China Losing More Manufacturing Jobs Than U.S. but Adding Service Jobs
at a Rapid Pace

July 8, 2004

China is losing more manufacturing jobs than the United States. For
the entire economy between 1995 and 2002, China lost 15 million
manufacturing jobs, compared with 2 million in the U.S., The
Conference Board reports in a study released today.

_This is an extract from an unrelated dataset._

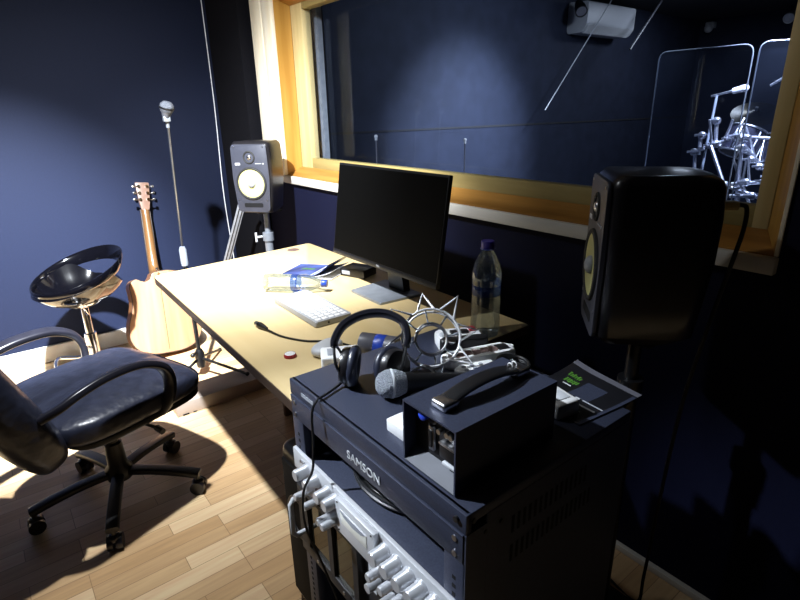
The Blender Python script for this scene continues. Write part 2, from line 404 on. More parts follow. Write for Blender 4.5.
b = bmn(); cyl(b, (-2.325, 1.145, .7492), (-2.325, 1.145, .7512), .03, seg=28); obj('cable_grommet', b, M['brown'], desk, True)
b = bmn(); bx2(b, (-2.612, .51, 0), (-2.437, 1.08, .07), .003)
pl = thing('plinth', 'low grey brown plinth on the floor under the far end of the desk', 'plinth', (-2.53, .86, 0)); obj('board', b, M['plinth'], pl, True)
b = bmn(); bx2(b, (-2.438, .535, .002), (-2.4355, .565, .009)); bx2(b, (-2.438, .585, .002), (-2.4355, .60, .007)); obj('slot', b, M['black_matte'], pl, True)

# ================================================================ RACK
rk = thing('equipment_rack', 'charcoal steel equipment rack with lettered top bezel', 'rack', (-.683, .645, 0))
x0, x1, y0, y1, RZT = -.948, -.415, .43, .86, .85
b = bmn()
bx2(b, (x0, y0 + .003, .83), (x1, y1, RZT), .003); bx2(b, (x0, y0 + .02, .06), (x0 + .003, y1, .831)); bx2(b, (x1 - .003, y0 + .045, .06), (x1, y1, .831))
bx2(b, (x0 + .003, y1 - .003, .06), (x1 - .003, y1, .831)); bx2(b, (x0, y0 + .02, .05), (x1, y1, .062)); obj('cabinet', b, M['rack'], rk, True)
b = bmn(); bx2(b, (x0, y0, .815), (x1, y0 + .012, RZT), .002); obj('top_rail', b, M['rack'], rk, True)
b = bmn(); bx2(b, (x0 + .004, y0 - .002, .762), (x1 - .004, y0 + .004, .8135), .001); bx2(b, (x0 + .004, y0 - .003, .811), (x1 - .004, y0 + .004, .8145), .0005); bz = obj('bezel', b, M['rack'], rk, True)
tm = Matrix.Translation((-.722, y0 - .0035, .778)) @ RX(PI / 2) @ Matrix.Diagonal((1.08, 1, 1, 1))
text_obj('lettering', 'SAMSON', .0245, tm, M['greywhite'], bz)
b = bmn(); bx2(b, (-.895, y0 - .0012, .829), (-.845, y0, .837)); obj('name_strip', b, M['greyprint'], rk, True)
for sx in (x0, x1 - .045):
    b = bmn(); bx2(b, (sx, y0, .05), (sx + .045, y0 + .022, .763), .001); po = obj('post', b, M['rack'], rk, True)
    b = bmn()
    for k in range(40):
        bx2(b, (sx + .019, y0 - .0006, .075 + k * .0165), (sx + .026, y0 + .001, .082 + k * .0165))
    h = obj('rail_holes', b, M['black_matte'], po, True)
b = bmn(); bx2(b, (x1 - .003, y0 + .0, .05), (x1 + .0006, y0 + .044, .815)); obj('corner_flange', b, M['rack'], rk, True)
for z, y in ((.835, .445), (.80, .505), (.80, .47)):
    b = bmn(); cyl(b, (x1 - .001, y, z), (x1 + .002, y, z), .004, seg=10); obj('screw', b, M['black'], rk, True)
for z, x in ((.835, x1 - .018), (.80, x1 - .02), (.772, x1 - .02), (.80, x0 + .02), (.772, x0 + .02)):
    b = bmn(); cyl(b, (x, y0 - .004, z), (x, y0 + .001, z), .005, seg=12); obj('screw', b, M['steel'] if z < .83 else M['black'], rk, True)
for z0, z1_, ya, yb, n in ((.762, .795, .53, .72, 15), (.705, .738, .53, .74, 17)):
    for k in range(n):
        b = bmn(); y = ya + (yb - ya) * k / (n - 1); bx2(b, (x1 - .002, y, z0), (x1 + .0004, y + .006, z1_)); obj('vent_slot', b, M['black_matte'], rk, True)
for cx in (x0 + .05, x1 - .05):
    for cy in (y0 + .06, y1 - .06):
        b = bmn(); cyl(b, (cx - .012, cy, .025), (cx + .012, cy, .025), .025); bx2(b, (cx - .018, cy - .012, .025), (cx + .018, cy + .012, .05)); obj('caster', b, M['rubber'], rk, True)

# silver preamp
pa = thing('preamplifier', 'silver rack preamplifier with rows of knobs and a meter', 'amplifier', (-.685, .55, .59))
b = bmn(); bx2(b, (-.90, .432, .585), (-.465, .70, .668), .002); obj('chassis', b, M['rack'], pa, True)
b = bmn(); bx2(b, (-.945, .421, .632), (-.418, .4295, .683), .001); obj('fascia', b, M['silver'], pa, True)
b = bmn(); bx2(b, (-.90, .424, .585), (-.465, .4315, .631), .001); obj('lower_fascia', b, M['brown'], pa, True)
b = bmn(); bx2(b, (-.745, .408, .602), (-.618, .4205, .681), .002); vu = obj('meter', b, M['silver'], pa, True)
b = bmn(); bx2(b, (-.728, .4065, .634), (-.640, .4082, .664), .001); f_ = obj('meter_window', b, M['cream'], vu, True)
b = bmn(); prism(b, [(-.728, .664), (-.64, .664), (-.655, .655), (-.684, .651), (-.713, .655)], -.4072, -.4055, RX(PI / 2)); obj('meter_shade', b, M['greyprint'], vu, True)
for q in ((-.738, .675), (-.625, .675), (-.738, .609), (-.625, .609)):
    b = bmn(); cyl(b, (q[0], .4065, q[1]), (q[0], .409, q[1]), .002, seg=8); obj('screw', b, M['black'], vu, True)
def knob(x, z, r, l, y=.421):
    b = bmn(); lathe(b, [(0, 0), (r * 1.12, 0), (r * 1.12, .004), (r, .006), (r * .96, l - .003), (r * .84, l), (0, l)], 22, axis((x, y, z), (0, -1, 0)))
    k = obj('knob', b, M['knob'], pa, True); return k
for x in (-.600, -.566, -.532, -.500, -.466, -.435): knob(x, .652, .0145, .032)
for x in (-.885, -.842, -.795, -.765): knob(x, .654, .0135, .03)
for x in (-.604, -.568, -.534, -.500, -.47): knob(x, .612, .0095, .042, .424)
for x in (-.868, -.83, -.775, -.757): knob(x, .615, .0085, .045, .424)
for x in (-.905, -.895):
    b = bmn(); cyl(b, (x, .417, .668), (x, .4215, .668), .004, seg=10); obj('screw', b, M['steel'], pa, True)

# half-width unit with smoked glass windows and handle
gu = thing('rack_unit', 'black rack unit with two mirror dark windows and pale handle', 'rack unit', (-.82, .55, .41))
b = bmn(); bx2(b, (-.925, .432, .40), (-.705, .70, .584), .002); obj('chassis', b, M['rack_dark'], gu, True)
b = bmn()
bx2(b, (-.945, .421, .40), (-.700, .431, .428), .001); bx2(b, (-.945, .421, .572), (-.700, .431, .586), .001); bx2(b, (-.945, .421, .428), (-.905, .431, .572)); bx2(b, (-.815, .421, .428), (-.797, .431, .572)); bx2(b, (-.718, .421, .428), (-.700, .431, .572))
obj('frame', b, M['rack_dark'], gu, True)
for xa, xb in ((-.905, -.815), (-.797, -.718)):
    b = bmn(); bx2(b, (xa, .4275, .428), (xb, .4318, .572)); obj('window', b, M['glassdark'], gu, True)
b = bmn(); tube(b, [(-.922, .422, .565), (-.922, .398, .565), (-.922, .391, .555), (-.922, .391, .475), (-.922, .398, .465), (-.922, .422, .465)], .006, 10); obj('handle', b, M['greywhite'], gu, True)
for x in (-.87, -.76):
    b = bmn(); cyl(b, (x, .4195, .413), (x, .4215, .413), .004, seg=10); obj('screw', b, M['steel'], gu, True)
su = thing('signal_processor', 'black rack processor with pale marked strip, lowest in the rack front', 'processor', (-.57, .55, .40))
b = bmn(); bx2(b, (-.695, .435, .40), (-.468, .70, .58), .002); obj('chassis', b, M['rack_dark'], su, True)
b = bmn(); bx2(b, (-.672, .4295, .50), (-.648, .4355, .578)); st_ = obj('label_strip', b, M['greywhite'], su, True)
for k in range(4):
    b = bmn(); bx2(b, (-.667, .4288, .508 + k * .018), (-.653, .430, .518 + k * .018)); obj('mark', b, M['greyprint'], st_, True)
for x, z in ((-.645, .535), (-.60, .535), (-.555, .535), (-.51, .535)):
    b = bmn(); lathe(b, [(0, 0), (.010, 0), (.0095, .03), (0, .031)], 18, axis((x, .436, z), (0, -1, 0))); obj('knob', b, M['knob'], su, True)

# coil of black cable on the preamp
b = bmn(); pts = []
for k in range(60):
    t = k / 60 * 2 * PI * 4; rr = 1 + .10 * math.sin(k * .7)
    pts.append((-.715 + .125 * rr * math.cos(t), .545 + .070 * rr * math.sin(t), .676 + .004 * (k // 15) + .002 * math.sin(t * 1.3)))
tube(b, pts, .0042, 7, smooth=3)
solo('cable_coil', b, M['black'], 'black cable coiled on the silver preamplifier inside the rack', 'cable', (-.72, .55, .668))
b = bmn()
P = []
for i in range(5):
    P.append([(-.86 + .30 * j / 8 + .02 * i, .45 + .1 * i / 4, .6695 + .016 * abs(math.sin(j * 1.1 + i * .6)) + .004) for j in range(9)])
P = [[(p[0], p[1] + .13, p[2] + .024) for p in r] for r in P]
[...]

"As its manufacturing productivity accelerates, China is losing jobs
in manufacturing – many more than the United States is – and gaining
them in services, a pattern that has been playing out in the developed
world for many years," concludes The Conference Board study.

[...]

China is rapidly losing manufacturing jobs in the same industries
where the U.S. and other major countries have seen jobs disappear,
such as textiles. Matthew Spiegelman, Economist at The Conference
Board and co-author of the study, notes: "The U.S. lost 202,000
textile jobs between 1995 and 2002, a tremendous decline by any
measure. But China lost far more jobs in this sector –1.8 million. All
told, 26 of China's 38 major industries registered job losses between
1995 and 2002."


China's Industrial Productivity Rises

China's industrial labor productivity growth exploded at a 17% annual
rate between 1995 and 2002. As in the more developed countries, this
rise in productivity comes from improved technologies and the
reallocation of resources from lower to higher value activities.

[...]


Other Key Findings:

The impact of job losses has been widespread across the industrial
sector. In addition to the losses in textile manufacturing, industries
with the highest job losses included steel processing (557,000),
machinery (588,000), and non-metal mineral products (429,000).
This pattern of job loss is repeated across the manufacturing sector.
The only three manufacturing industries showing any substantial job
gains in China are electronics and telecommunications (374,000),
garments (160,000), and leathers and furs (129,000). Most of these
positions were in firms involving some kind of foreign ownership.
The pace of downsizing has been extremely fast at state-owned
enterprises, in particular, with over 12 million jobs lost between
1995 and 2002 in the industrial sector alone. While the upsizing of
private sector enterprises was substantial – almost 9 million new jobs
– the net loss in jobs in China's industrial sector was still over 4
million jobs. While there has been much discussion about offshoring
high-wage jobs from the U.S. to low-wage countries like China, the
loss of large numbers of manufacturing jobs is actually occurring in
both countries simultaneously

.Source: China's Experience with Productivity and Jobs:Benefits and
Costs of Change Report R-1352, The Conference Board.